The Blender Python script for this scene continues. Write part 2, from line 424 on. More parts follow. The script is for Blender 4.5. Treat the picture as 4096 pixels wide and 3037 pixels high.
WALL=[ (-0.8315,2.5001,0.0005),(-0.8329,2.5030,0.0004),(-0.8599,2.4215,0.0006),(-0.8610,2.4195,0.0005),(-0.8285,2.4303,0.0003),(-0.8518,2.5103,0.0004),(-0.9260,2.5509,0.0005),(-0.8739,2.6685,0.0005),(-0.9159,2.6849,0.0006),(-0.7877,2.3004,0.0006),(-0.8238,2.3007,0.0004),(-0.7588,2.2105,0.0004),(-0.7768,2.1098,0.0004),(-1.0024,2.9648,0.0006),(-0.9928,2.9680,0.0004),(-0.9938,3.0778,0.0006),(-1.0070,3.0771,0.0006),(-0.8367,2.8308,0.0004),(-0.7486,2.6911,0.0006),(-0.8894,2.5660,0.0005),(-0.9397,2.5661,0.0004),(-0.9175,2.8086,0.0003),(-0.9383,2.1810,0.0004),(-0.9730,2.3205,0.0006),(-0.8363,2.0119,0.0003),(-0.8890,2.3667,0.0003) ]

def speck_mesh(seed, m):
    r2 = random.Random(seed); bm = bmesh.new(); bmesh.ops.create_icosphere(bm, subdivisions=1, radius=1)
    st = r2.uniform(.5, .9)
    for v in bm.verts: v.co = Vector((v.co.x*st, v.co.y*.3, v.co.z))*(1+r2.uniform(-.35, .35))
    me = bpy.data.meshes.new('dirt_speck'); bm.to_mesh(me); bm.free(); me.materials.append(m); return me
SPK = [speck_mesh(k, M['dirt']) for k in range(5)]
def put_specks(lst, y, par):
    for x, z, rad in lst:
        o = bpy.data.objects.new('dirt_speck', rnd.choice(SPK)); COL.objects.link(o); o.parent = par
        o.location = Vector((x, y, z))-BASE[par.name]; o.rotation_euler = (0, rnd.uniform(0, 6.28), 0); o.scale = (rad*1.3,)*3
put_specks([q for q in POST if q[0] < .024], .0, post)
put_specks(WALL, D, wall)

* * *

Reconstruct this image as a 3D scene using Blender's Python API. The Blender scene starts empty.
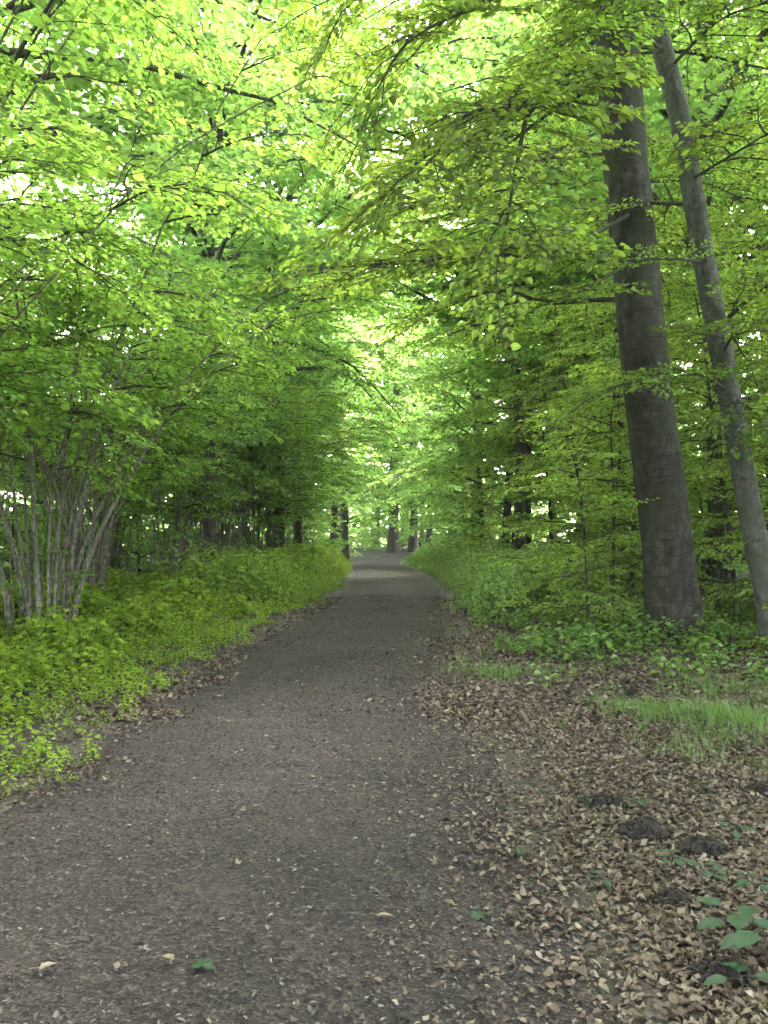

• **DIRECTIVE**
In the listing above, locate the line with "The Blender Python" and the line with "put_specks(WALL, D, wall)", then extract exactly those lines and every line between them, and nothing more.

• **THE SOLUTION**
The Blender Python script for this scene continues. Write part 2, from line 424 on. More parts follow. The script is for Blender 4.5. Treat the picture as 4096 pixels wide and 3037 pixels high.
WALL=[ (-0.8315,2.5001,0.0005),(-0.8329,2.5030,0.0004),(-0.8599,2.4215,0.0006),(-0.8610,2.4195,0.0005),(-0.8285,2.4303,0.0003),(-0.8518,2.5103,0.0004),(-0.9260,2.5509,0.0005),(-0.8739,2.6685,0.0005),(-0.9159,2.6849,0.0006),(-0.7877,2.3004,0.0006),(-0.8238,2.3007,0.0004),(-0.7588,2.2105,0.0004),(-0.7768,2.1098,0.0004),(-1.0024,2.9648,0.0006),(-0.9928,2.9680,0.0004),(-0.9938,3.0778,0.0006),(-1.0070,3.0771,0.0006),(-0.8367,2.8308,0.0004),(-0.7486,2.6911,0.0006),(-0.8894,2.5660,0.0005),(-0.9397,2.5661,0.0004),(-0.9175,2.8086,0.0003),(-0.9383,2.1810,0.0004),(-0.9730,2.3205,0.0006),(-0.8363,2.0119,0.0003),(-0.8890,2.3667,0.0003) ]

def speck_mesh(seed, m):
    r2 = random.Random(seed); bm = bmesh.new(); bmesh.ops.create_icosphere(bm, subdivisions=1, radius=1)
    st = r2.uniform(.5, .9)
    for v in bm.verts: v.co = Vector((v.co.x*st, v.co.y*.3, v.co.z))*(1+r2.uniform(-.35, .35))
    me = bpy.data.meshes.new('dirt_speck'); bm.to_mesh(me); bm.free(); me.materials.append(m); return me
SPK = [speck_mesh(k, M['dirt']) for k in range(5)]
def put_specks(lst, y, par):
    for x, z, rad in lst:
        o = bpy.data.objects.new('dirt_speck', rnd.choice(SPK)); COL.objects.link(o); o.parent = par
        o.location = Vector((x, y, z))-BASE[par.name]; o.rotation_euler = (0, rnd.uniform(0, 6.28), 0); o.scale = (rad*1.3,)*3
put_specks([q for q in POST if q[0] < .024], .0, post)
put_specks(WALL, D, wall)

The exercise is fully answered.